The Wesfarmers Ltd (ASX: WES) share price has done very well, rising by roughly 30% in the past year. Not many S&P/ASX 200 Index (ASX: XJO) shares have managed that level of strength.
It's clear that the Wesfarmers share price is a lot higher. Now, without a crystal ball, I don't know if — or when — stock in the ASX retail conglomerate will ever fall back to its former levels.
And what happens next?
Is the Wesfarmers share price done rising? Or will it ride higher again?
Why I'm confident Wesfarmers' share price and profit can keep rising
In the long run, rising profit will typically boost a company's share price.
And there are a number of drivers that can help Wesfarmers keep growing profit.
For starters, the Australian population continues to grow each year, which increases the potential number of customers at stores like Bunnings, Kmart and Officeworks.
Next, the company has a healthy dividend payout ratio, which is the percentage of profit that is paid as a dividend.
In the FY24 first-half result, Wesfarmers reported a dividend payout ratio of 72%. That means it kept more than a quarter of its profit to re-invest in more growth initiatives – it would be appealing if it could continue achieving a return on equity (ROE) of more than 30% (it was 31.4% in HY24) on the additional profit that's re-invested.
Acquisitions can also boost the company's profit in the future. For example, it recently acquired Instantscripts and Silk Laser Australia to help boost the scale and diversity of its growing healthcare division.

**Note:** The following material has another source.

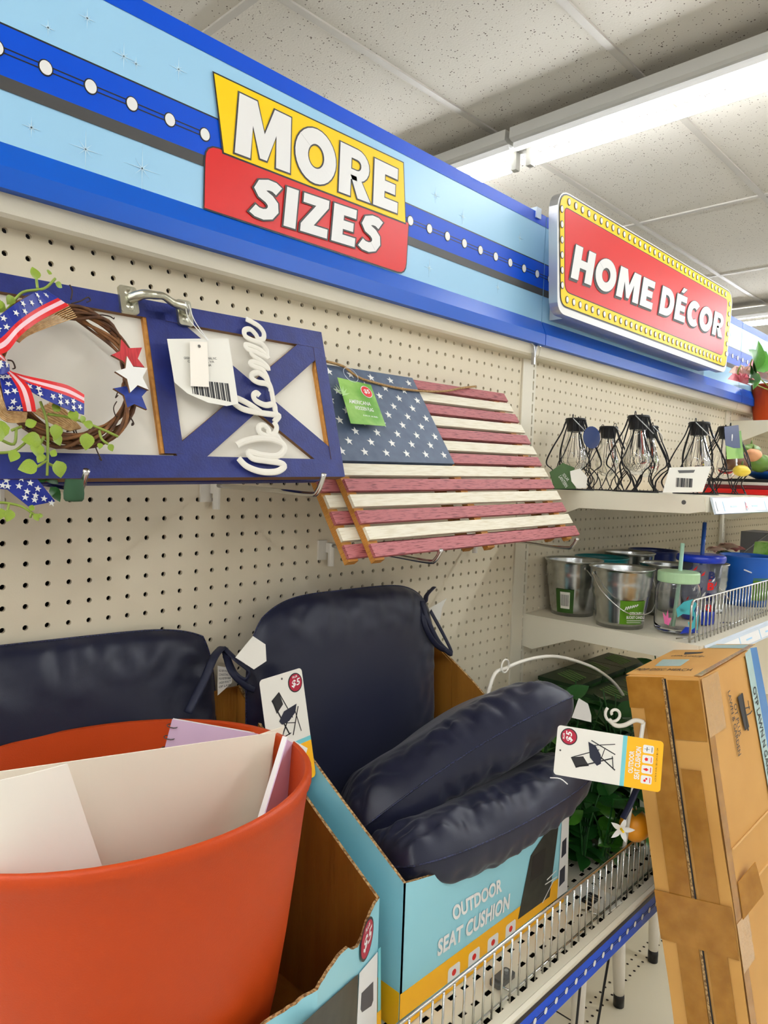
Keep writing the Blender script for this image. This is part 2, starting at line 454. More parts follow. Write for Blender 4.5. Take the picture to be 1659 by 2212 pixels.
# fluorescent strip fixtures crossing the aisles
def fixture():
    t = thing('strip_light', 'fixture', 'light', (0, 0, 0))
    L = 2.42; z = 0
    MFX = Matrix(((1, 0, 0, 0), (0, 0, 1, 0), (0, 1, 0, 0), (0, 0, 0, 1)))
    MB().prism([(-.115, .012), (-.112, .052), (.03, .052), (.036, .012), (.020, .006), (-.10, .006)], 0, L, MFX).build('housing', FIXM, t)
    MB().prism([(-.085, -.004), (-.085, .006), (-.045, .006), (-.045, -.004), (-.05, -.014), (-.08, -.014)], 0, L, MFX).build('ballast_cover', WHITE, t)
    MB().tube([(0.0, .05, -.045), (0.0, L - .05, -.045)], .0185, 14).build('tube', TUBEM, t, smooth=True)
    for yy in (.025, L - .025):
        h = MB().box(-.014, .014, yy - .012, yy + .012, -.062, .008).build('lamp_holder', FIXM, t)
    for yy in (.4, L - .4):
        MB().tube([(0, yy, .05), (0, yy, .1)], .003, 6).build('hanger', SILVER, t)
    return t
fx0 = fixture(); first = True
cols = {0: 'behind the camera on the left', 1: 'over the aisle left of the camera', 2: 'crossing above the blue header sign', 3: 'far down the aisle, past the home decor sign', 4: 'farthest down the aisle'}
rows = {0: 'near end', 1: 'middle length', 2: 'length over the goods behind'}
for ix, x in enumerate(LIGHT_X):
    for iy, y in enumerate((-4.12, -1.68, .76)):
        M = Matrix.Translation(V((x, y, CEIL_Z - .103)))
        lb = 'strip light, %s, %s' % (rows[iy], cols[ix])
        if ix == 2: lb = {0: 'white fluorescent strip light hung behind the viewer in the row nearest the signs', 1: 'long white fluorescent strip light running from upper right towards the blue header', 2: 'white fluorescent strip light whose far part dips behind the blue header top'}[iy]
        if first:
            fx0.matrix_basis = M; MW[fx0] = M; fx0['label'] = lb; fx0['group'] = 'fluorescent ceiling strip lights'; first = False
        else: dup(fx0, M, lb, 'fluorescent ceiling strip lights')

# =================================================================== GONDOLA
UP = 1.0945; PER = 1.2675
WALLF = Frame((0, 0, 0), (1, 0, 0), (0, 0, 1))
def pegboard(name_label, ximin, ni, njmax, x0, x1, zbot, ztop=.02):
    """board with real punched holes, pitch 25.4 mm"""
    P_ = .0254; r = .0034; mb = MB(); t = .005
    K = 8
    for i in range(ni):
        for j in range(njmax):
            cx = ximin + i * P_; cz = -j * P_
            h = P_ / 2
            ring = [V((cx + r * math.cos(2 * math.pi * k / K + math.pi / 8), 0, cz + r * math.sin(2 * math.pi * k / K + math.pi / 8))) for k in range(K)]
            rb = [p + V((0, t, 0)) for p in ring]
            cor = [V((cx + h, 0, cz + h)), V((cx - h, 0, cz + h)), V((cx - h, 0, cz - h)), V((cx + h, 0, cz - h))]
            vs = ring + rb + cor
            fs = [(0, 16, 1), (1, 16, 17, 2), (2, 17, 3), (3, 17, 18, 4), (4, 18, 5), (5, 18, 19, 6), (6, 19, 7), (7, 19, 16, 0)]
            fs += [(k, (k + 1) % K, K + (k + 1) % K, K + k) for k in range(K)]
            mb.add(vs, fs)
    xa = ximin - P_ / 2; xb_ = ximin + (ni - .5) * P_; zt = P_ / 2; zb = -(njmax - .5) * P_
    mb.box(x0, xa, 0, t, zb, zt); mb.box(xb_, x1, 0, t, zb, zt)
    mb.box(x0, x1, 0, t, zt, ztop); mb.box(x0, x1, 0, t, zbot, zb)
    root = thing('pegboard_panel', name_label, 'pegboard', ((x0 + x1) / 2, 0, zbot), group='pegboard back panels')
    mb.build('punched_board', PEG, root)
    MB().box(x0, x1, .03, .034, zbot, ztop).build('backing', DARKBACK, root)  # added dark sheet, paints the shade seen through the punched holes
    return root
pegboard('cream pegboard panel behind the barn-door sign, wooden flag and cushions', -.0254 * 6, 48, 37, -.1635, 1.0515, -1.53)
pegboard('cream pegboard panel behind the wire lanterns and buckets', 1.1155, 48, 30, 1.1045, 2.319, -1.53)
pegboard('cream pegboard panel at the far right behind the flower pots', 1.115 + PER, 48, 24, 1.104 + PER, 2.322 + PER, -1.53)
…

Finally, I think Bunnings and Kmart are two of the best retailers in the country. In this high cost-of-living environment, I think they're both capable of winning market share, even if retail sales across Australia are challenged.
Valuation
According to the estimate on Commsec, the Wesfarmers share price is valued at 25x FY26's estimated earnings. I think that's a reasonable value for a long-term investment in this great business.